BAKU, Azerbaijan, November 14. Amid the conflict in the Middle East, oil importing countries should be ready to use their strategic stocks if it is needed, Francis Perrin, Senior Fellow at the Policy Center for the New South (PCNS, Rabat) and at the French Institute for International and Strategic Affairs (IRIS, Paris) told Trend.
“During the first two weeks since the beginning of the new war between Israel and Hamas on 7 October, oil prices (North Sea Brent) rose by about only 10% to $91 per barrel. This increase was mostly related to the possible extension of the conflict as neither Israel nor the Gaza Strip are oil producers. In a second phase oil prices fell because the traders were less worried about extension scenarios and more focused on the world economy with not very encouraging statistics coming from China and Germany. On Monday 13 November (beginning of the afternoon) the price of Brent for the January 2024 contract was about $81.60/b. It is a level which is lower than on 6 October,” he said.

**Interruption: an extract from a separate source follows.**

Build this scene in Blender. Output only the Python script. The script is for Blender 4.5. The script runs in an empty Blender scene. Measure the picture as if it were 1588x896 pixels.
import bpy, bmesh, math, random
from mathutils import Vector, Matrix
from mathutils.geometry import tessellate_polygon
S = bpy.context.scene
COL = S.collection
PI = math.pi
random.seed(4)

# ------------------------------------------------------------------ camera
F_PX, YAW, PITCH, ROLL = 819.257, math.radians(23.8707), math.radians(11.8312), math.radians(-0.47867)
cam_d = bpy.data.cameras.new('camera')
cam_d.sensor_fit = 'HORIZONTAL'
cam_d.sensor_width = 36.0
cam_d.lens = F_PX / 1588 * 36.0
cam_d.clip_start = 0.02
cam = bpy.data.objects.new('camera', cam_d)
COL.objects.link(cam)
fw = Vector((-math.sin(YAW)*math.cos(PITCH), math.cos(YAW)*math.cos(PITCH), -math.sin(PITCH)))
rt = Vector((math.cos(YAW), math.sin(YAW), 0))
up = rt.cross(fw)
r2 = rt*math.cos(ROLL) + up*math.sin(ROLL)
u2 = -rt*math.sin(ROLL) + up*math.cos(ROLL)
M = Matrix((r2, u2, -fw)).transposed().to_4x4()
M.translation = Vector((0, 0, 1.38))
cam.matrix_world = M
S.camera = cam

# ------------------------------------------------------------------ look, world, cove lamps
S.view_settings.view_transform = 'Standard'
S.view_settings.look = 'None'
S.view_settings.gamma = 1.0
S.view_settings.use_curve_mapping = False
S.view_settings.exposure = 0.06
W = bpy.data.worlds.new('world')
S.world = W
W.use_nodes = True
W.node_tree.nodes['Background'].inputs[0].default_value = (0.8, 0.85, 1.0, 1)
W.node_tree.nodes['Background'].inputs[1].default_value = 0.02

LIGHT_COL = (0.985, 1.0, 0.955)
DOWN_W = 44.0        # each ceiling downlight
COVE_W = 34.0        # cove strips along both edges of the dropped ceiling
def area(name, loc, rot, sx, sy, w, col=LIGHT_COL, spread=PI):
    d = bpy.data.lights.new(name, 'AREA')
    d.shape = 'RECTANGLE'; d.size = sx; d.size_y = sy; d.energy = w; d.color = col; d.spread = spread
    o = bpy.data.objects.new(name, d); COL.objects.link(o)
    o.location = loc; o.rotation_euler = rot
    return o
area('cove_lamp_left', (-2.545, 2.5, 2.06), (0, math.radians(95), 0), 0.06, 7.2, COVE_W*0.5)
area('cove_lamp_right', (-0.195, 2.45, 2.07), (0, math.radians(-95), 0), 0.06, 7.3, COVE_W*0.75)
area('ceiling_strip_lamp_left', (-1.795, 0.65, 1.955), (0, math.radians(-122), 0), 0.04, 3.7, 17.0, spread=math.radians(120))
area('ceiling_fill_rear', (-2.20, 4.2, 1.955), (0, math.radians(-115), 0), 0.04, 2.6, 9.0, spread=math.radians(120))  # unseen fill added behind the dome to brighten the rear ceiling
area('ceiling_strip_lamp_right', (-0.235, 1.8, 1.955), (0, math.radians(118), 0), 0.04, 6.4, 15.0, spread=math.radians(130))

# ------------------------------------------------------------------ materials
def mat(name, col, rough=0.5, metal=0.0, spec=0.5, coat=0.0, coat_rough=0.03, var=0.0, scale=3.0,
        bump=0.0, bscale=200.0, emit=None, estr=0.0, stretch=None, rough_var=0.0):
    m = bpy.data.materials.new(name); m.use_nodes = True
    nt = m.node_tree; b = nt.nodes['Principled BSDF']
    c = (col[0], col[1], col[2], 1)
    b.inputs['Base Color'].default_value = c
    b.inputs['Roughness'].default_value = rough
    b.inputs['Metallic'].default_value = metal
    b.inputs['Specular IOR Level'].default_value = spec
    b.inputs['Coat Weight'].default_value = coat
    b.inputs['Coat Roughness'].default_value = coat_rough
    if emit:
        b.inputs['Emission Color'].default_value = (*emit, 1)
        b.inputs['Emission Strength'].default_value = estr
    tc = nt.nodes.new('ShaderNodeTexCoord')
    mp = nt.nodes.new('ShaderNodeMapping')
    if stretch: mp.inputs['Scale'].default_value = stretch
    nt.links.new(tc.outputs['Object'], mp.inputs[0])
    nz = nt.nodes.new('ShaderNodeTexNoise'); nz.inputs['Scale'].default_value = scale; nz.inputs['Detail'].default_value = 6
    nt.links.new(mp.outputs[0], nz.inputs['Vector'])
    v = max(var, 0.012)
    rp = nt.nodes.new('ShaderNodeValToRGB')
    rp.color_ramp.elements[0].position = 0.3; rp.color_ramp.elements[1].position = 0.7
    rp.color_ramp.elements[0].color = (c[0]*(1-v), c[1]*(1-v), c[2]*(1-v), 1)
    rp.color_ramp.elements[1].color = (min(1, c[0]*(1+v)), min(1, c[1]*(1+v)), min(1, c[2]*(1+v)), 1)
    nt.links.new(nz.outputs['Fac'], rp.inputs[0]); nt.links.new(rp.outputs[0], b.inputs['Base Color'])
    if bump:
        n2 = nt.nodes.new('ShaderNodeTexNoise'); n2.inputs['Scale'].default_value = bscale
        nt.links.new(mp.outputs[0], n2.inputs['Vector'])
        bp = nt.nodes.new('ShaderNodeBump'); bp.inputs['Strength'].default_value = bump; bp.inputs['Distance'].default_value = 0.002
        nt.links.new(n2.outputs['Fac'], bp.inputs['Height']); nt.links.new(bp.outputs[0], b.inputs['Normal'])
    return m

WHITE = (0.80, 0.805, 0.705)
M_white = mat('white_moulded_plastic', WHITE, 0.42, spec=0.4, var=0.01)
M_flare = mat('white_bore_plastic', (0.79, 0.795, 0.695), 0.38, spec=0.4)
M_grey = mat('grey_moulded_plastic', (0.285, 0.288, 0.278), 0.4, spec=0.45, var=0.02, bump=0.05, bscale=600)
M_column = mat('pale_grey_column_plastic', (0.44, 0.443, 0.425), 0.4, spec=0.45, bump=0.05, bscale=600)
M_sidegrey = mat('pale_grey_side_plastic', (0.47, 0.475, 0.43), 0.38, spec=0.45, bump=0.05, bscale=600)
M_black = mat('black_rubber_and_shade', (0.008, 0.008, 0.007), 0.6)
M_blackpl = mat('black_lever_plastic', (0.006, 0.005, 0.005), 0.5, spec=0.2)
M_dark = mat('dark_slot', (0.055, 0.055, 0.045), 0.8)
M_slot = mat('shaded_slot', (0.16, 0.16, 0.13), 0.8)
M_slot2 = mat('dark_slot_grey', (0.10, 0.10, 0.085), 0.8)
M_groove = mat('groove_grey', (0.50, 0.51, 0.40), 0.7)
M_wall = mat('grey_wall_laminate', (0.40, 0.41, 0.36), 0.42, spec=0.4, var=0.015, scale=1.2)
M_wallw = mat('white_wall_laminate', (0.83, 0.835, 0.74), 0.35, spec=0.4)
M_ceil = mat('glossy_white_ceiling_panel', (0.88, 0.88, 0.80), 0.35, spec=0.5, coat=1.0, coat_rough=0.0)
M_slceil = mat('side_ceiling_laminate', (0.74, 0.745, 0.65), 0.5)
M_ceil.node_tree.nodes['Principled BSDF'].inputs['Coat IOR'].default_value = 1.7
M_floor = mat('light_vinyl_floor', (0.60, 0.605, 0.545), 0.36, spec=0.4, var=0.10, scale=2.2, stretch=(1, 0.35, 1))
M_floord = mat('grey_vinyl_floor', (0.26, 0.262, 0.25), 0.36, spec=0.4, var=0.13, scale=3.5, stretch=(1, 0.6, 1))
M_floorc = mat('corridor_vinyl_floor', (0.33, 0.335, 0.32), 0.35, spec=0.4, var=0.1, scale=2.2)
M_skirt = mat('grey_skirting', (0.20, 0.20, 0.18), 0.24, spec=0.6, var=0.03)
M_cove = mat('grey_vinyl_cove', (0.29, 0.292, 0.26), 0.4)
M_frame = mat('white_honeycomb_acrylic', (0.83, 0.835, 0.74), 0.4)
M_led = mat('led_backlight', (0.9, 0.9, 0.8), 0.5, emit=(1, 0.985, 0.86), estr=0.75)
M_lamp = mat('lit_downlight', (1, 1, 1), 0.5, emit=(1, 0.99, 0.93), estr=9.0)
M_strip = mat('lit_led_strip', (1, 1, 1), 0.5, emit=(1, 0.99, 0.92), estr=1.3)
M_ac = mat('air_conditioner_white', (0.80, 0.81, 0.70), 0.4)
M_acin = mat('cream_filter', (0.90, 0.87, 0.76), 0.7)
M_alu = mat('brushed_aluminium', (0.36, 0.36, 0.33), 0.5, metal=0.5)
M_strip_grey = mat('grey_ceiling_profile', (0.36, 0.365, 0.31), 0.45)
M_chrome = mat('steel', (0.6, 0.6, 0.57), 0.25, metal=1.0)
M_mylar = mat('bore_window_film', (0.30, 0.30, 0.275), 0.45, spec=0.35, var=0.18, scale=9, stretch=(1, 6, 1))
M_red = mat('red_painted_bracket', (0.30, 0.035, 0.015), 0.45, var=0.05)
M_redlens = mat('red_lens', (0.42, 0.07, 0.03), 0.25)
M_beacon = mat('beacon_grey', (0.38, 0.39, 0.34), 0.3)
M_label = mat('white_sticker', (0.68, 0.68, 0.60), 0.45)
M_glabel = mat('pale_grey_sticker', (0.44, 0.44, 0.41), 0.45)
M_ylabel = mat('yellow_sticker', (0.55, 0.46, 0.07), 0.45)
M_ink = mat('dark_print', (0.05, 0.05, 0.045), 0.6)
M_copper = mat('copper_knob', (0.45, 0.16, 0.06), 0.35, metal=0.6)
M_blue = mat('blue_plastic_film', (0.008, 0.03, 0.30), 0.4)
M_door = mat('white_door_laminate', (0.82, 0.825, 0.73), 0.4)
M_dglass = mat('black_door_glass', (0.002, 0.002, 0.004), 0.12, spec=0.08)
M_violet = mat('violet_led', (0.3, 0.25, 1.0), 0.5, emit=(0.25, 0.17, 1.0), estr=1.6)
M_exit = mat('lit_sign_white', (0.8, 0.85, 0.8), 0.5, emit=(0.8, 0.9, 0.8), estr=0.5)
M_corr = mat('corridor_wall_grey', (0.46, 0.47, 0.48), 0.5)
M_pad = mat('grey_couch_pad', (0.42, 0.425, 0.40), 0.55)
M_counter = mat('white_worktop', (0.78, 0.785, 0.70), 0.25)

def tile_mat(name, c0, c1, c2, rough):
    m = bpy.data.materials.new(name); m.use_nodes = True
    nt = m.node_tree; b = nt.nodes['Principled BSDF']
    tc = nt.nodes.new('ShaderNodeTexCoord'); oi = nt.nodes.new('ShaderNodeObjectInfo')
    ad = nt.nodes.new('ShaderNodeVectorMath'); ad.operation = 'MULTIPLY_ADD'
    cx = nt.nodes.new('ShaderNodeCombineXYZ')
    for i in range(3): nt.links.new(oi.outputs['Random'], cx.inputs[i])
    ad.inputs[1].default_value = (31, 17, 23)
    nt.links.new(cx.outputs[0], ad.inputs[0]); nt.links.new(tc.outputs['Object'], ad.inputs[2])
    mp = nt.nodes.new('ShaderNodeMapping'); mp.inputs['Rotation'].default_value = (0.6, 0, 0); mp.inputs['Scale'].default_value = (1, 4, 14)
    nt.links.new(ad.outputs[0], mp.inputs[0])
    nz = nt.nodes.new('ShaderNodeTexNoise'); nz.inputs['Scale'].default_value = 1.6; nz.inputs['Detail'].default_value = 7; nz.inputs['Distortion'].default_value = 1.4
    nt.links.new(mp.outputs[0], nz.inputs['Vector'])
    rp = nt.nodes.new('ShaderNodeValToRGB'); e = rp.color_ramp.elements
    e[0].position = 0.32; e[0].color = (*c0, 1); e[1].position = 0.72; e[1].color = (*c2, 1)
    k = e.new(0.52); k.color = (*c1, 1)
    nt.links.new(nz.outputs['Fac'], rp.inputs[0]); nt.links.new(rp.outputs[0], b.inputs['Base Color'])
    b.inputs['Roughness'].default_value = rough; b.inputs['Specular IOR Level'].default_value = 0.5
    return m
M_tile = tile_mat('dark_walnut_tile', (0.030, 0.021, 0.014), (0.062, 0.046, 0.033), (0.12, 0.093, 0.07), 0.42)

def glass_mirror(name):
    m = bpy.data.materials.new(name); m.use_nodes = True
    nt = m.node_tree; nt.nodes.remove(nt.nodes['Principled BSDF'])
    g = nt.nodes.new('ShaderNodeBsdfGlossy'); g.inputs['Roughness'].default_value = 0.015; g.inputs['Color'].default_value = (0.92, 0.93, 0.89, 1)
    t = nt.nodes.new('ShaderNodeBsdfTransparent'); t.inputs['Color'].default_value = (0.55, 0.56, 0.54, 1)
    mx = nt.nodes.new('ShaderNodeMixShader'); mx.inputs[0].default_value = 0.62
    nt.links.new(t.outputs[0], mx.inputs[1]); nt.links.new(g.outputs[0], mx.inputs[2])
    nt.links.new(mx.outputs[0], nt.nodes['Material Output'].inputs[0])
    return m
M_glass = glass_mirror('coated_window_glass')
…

Perrin noted that for the coming weeks and months the evolution of oil prices in relationship with the Israel/Hamas war will be mostly dependent on the extension or not of this conflict: extension within Israel, greater involvement of the Hezbollah, more attacks from Shiite militias based in Syria and/or Iraq and/or from the Houthis in Yemen, strikes on Iran, harsher U.S. economic sanctions against Iran which would reduce oil exports from this country, etc.
“A lot of scenarios which, as of today, are not (not yet?) realities, hence the fall in oil prices. So far U.S. military deterrence, thanks to an increased presence in the Eastern Mediterranean, and diplomatic efforts have been partly successful. They did not solve the problem but they did prevent the extension of the conflict to other players in the Middle East, a region which holds around 50 percent of world proven oil reserves. According to the World Bank, an extension of the conflict which would generate a
disruption of world oil supplies similar to what happened with the Arab oil embargo at the end of 1973 could push oil prices to about $140-160/b. Of course, nobody can forecast oil prices but there is no doubt that an important disruption of oil supplies in the Middle East would have a strong bullish impact on the world oil market,” said the expert.
He went on to add that the key priority in order to avoid such a scenario
is thus for the international community to go on with its diplomatic efforts with the aim of preventing the extension of the war and, if possible, of ending this new war in the Middle East (clearly a very difficult task).
“OPEC and OPEC+ countries should be ready to produce more if necessary. And importing countries should be ready to use their strategic oil stocks if it is needed. The most important (and delicate) of these three priorities is the first one,” Perrin concluded.